* **Dataset content**:
+ + + +

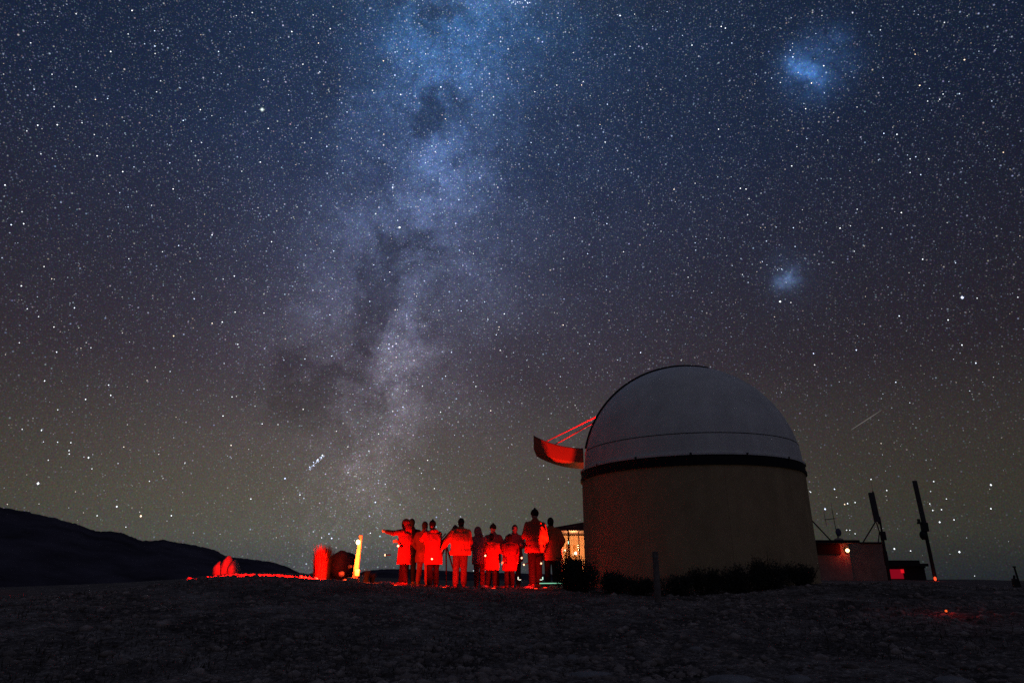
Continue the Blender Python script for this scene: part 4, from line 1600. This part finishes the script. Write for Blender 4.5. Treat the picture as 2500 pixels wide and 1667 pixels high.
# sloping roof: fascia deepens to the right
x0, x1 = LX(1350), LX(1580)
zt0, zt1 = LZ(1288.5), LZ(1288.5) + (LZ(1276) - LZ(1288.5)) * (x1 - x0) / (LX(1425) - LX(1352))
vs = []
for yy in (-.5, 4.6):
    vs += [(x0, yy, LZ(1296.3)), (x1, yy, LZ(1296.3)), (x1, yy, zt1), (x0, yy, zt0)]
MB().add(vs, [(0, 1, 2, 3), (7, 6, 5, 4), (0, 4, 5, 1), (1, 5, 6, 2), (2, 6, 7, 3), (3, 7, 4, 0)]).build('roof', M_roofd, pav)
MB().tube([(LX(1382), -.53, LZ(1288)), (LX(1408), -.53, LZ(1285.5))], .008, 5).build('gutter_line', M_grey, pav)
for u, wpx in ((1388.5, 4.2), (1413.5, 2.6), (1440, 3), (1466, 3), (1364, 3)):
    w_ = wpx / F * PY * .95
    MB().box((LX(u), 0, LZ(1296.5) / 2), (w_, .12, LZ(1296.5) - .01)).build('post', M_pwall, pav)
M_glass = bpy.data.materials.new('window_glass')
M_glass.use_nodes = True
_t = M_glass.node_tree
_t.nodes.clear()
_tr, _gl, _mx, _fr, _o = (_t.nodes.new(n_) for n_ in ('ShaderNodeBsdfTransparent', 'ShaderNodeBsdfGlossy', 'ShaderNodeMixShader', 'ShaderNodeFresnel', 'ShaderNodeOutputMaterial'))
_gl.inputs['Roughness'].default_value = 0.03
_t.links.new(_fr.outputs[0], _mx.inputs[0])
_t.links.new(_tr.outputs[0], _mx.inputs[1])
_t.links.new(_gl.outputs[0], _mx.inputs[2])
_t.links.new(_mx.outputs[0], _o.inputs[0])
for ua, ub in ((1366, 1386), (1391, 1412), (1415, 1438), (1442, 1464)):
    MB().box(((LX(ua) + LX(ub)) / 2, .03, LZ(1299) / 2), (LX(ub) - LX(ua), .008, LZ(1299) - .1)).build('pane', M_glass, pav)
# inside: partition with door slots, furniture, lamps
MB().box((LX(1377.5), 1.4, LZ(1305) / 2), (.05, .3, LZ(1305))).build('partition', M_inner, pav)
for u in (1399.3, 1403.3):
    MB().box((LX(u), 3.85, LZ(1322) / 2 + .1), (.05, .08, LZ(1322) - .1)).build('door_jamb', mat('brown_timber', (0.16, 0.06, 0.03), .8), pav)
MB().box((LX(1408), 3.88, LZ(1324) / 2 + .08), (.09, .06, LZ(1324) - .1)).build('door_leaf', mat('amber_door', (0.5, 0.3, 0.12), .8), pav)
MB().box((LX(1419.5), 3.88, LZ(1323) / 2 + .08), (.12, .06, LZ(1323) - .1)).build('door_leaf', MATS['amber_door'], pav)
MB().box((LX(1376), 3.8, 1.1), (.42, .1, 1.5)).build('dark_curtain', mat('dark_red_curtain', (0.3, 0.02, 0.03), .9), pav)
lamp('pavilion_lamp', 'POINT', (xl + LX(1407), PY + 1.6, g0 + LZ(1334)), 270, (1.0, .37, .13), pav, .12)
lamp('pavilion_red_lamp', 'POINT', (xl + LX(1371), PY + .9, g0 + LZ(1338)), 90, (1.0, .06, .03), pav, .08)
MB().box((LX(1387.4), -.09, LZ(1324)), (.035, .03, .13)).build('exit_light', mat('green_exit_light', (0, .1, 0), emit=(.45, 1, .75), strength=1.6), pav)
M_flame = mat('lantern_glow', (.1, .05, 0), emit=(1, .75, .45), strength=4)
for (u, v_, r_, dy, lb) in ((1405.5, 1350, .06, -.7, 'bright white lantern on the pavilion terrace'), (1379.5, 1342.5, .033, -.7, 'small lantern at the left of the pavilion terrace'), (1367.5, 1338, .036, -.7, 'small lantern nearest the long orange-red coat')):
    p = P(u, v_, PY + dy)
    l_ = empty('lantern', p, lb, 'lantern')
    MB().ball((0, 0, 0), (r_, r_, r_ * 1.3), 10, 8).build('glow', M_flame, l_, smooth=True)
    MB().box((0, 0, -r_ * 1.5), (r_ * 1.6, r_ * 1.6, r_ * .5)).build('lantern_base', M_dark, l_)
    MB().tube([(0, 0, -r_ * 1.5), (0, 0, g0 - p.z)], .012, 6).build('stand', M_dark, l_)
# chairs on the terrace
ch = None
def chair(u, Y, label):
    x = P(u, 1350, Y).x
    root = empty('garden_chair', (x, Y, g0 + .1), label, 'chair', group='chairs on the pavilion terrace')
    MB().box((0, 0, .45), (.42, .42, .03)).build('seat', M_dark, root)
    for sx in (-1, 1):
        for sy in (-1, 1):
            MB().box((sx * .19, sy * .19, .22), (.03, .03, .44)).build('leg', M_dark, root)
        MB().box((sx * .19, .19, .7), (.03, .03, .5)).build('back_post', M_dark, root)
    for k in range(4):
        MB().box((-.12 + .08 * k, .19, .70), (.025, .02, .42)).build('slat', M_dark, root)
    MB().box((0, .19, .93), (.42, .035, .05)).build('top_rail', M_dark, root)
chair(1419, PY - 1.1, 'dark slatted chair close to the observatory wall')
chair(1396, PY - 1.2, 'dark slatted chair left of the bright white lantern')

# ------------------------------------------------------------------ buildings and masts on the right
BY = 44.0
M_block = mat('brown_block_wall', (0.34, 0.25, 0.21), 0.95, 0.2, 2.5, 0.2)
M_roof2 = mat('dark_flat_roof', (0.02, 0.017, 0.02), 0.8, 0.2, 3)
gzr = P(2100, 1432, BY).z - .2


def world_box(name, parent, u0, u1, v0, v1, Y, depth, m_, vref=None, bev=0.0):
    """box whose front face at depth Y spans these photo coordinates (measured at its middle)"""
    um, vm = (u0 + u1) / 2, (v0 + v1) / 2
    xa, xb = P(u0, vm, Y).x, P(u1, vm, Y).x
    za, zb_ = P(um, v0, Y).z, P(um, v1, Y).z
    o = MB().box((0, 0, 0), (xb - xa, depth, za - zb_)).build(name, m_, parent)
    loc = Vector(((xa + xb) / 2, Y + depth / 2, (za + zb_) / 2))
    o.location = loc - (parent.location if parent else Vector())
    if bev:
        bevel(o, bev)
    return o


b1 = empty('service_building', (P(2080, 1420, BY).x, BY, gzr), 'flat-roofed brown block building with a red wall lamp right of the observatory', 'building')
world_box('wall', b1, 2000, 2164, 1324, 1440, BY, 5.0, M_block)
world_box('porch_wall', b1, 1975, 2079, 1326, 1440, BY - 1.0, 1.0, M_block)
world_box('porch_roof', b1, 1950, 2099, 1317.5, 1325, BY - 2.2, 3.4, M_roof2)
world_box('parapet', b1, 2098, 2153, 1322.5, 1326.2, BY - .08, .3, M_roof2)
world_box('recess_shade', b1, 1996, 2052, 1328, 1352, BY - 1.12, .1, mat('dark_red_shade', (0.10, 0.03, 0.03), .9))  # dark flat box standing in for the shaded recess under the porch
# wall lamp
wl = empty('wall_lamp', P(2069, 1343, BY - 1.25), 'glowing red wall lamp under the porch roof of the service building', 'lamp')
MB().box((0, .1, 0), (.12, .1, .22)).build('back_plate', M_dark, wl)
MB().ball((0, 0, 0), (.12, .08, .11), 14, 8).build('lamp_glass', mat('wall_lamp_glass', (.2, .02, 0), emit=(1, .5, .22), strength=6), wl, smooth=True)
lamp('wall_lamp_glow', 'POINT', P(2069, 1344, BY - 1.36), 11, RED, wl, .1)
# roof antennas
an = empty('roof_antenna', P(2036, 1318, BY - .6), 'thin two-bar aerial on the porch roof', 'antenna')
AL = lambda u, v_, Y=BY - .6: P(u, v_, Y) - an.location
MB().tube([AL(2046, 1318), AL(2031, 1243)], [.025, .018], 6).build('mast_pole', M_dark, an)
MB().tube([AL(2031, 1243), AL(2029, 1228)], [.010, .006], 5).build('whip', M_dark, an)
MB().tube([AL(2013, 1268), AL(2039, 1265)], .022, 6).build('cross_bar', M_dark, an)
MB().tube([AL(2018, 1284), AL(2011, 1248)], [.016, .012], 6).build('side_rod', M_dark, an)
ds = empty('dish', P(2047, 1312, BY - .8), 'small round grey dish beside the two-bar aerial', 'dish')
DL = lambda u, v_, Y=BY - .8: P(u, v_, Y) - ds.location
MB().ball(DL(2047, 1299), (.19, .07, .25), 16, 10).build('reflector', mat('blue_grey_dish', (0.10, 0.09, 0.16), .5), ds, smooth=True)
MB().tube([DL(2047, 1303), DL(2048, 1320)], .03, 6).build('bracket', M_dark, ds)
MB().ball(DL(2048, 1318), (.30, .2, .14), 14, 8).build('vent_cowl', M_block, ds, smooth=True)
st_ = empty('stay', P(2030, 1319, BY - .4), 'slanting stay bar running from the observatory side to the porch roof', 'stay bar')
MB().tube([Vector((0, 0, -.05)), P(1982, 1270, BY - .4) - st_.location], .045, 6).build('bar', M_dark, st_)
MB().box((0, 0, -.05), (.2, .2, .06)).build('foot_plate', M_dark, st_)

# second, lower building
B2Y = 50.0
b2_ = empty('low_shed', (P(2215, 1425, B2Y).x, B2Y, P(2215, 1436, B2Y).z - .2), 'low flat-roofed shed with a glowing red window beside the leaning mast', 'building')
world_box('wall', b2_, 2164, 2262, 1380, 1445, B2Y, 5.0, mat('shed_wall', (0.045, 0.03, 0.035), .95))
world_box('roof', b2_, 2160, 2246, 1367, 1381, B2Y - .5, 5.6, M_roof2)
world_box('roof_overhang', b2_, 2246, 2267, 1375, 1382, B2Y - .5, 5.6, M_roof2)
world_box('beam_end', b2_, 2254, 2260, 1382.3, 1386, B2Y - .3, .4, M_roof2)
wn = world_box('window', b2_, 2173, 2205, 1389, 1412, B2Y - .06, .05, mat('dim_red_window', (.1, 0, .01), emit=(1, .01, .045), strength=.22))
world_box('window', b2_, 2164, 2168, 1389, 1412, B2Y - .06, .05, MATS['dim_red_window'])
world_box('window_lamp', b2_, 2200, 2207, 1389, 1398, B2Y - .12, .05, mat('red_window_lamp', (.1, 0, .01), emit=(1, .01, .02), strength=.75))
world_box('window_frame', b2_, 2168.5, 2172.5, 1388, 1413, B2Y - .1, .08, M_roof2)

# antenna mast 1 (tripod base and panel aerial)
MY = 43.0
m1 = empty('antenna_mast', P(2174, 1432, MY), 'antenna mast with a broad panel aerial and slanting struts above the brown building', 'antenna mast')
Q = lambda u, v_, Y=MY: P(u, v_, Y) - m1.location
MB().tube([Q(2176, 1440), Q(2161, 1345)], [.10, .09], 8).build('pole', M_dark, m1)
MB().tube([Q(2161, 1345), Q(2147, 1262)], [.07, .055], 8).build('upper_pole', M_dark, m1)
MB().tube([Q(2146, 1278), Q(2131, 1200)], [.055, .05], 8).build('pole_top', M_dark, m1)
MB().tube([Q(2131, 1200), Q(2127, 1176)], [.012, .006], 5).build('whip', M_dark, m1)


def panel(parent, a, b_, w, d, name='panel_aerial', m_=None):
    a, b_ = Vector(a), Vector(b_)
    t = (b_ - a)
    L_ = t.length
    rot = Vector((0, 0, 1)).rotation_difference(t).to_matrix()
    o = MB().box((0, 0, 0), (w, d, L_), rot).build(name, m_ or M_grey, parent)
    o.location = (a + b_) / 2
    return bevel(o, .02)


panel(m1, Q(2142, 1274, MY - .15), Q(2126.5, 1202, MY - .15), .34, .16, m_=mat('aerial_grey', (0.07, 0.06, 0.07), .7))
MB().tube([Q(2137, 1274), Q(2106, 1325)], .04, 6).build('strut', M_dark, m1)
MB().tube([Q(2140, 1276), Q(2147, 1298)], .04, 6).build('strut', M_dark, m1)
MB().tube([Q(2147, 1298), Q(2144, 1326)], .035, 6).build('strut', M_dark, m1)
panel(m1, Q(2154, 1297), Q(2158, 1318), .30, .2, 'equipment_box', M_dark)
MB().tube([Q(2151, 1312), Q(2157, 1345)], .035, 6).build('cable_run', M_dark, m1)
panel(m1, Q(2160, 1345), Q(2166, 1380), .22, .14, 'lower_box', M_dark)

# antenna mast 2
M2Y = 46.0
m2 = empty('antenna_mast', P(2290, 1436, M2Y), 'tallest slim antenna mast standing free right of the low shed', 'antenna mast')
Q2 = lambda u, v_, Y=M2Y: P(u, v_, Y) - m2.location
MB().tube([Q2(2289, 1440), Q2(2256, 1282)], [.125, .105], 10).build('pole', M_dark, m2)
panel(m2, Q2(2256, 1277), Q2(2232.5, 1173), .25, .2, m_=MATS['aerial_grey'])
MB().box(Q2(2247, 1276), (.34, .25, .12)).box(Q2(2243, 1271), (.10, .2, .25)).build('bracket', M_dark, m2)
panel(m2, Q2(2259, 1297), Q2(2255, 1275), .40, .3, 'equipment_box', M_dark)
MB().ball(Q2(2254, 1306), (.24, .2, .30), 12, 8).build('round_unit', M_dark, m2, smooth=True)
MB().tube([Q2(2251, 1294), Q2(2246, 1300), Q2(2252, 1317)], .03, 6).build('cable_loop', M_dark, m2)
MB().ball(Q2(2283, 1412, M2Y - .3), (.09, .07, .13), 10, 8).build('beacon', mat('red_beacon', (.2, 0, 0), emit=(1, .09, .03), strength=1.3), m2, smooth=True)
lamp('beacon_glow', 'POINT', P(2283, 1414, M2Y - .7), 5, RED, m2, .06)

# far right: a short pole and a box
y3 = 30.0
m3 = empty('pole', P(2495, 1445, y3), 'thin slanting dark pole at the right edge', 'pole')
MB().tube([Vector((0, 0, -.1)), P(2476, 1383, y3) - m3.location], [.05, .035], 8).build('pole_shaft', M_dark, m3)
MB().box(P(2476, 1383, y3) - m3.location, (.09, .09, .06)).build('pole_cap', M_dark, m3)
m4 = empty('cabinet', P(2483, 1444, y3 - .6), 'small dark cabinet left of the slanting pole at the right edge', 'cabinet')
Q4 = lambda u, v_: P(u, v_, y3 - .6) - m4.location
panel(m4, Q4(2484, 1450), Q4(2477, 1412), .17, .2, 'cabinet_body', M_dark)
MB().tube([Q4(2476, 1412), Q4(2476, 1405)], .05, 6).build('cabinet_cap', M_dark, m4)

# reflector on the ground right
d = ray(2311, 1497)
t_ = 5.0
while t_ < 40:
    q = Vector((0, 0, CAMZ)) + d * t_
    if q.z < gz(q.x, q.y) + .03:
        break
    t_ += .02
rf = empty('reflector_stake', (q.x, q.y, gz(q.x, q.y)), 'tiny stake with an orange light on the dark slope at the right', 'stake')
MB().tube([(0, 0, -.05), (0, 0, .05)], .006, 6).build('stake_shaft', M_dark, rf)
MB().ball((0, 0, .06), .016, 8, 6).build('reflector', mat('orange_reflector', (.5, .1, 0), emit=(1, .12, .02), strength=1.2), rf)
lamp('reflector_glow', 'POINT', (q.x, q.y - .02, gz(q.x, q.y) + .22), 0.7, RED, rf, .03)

+ + + +

* **Goal**:
Find the word "from" in the data and copy out each line where it turns up.

* **Exercise output**:
Continue the Blender Python script for this scene: part 4, from line 1600. This part finishes the script. Write for Blender 4.5. Treat the picture as 2500 pixels wide and 1667 pixels high.
st_ = empty('stay', P(2030, 1319, BY - .4), 'slanting stay bar running from the observatory side to the porch roof', 'stay bar')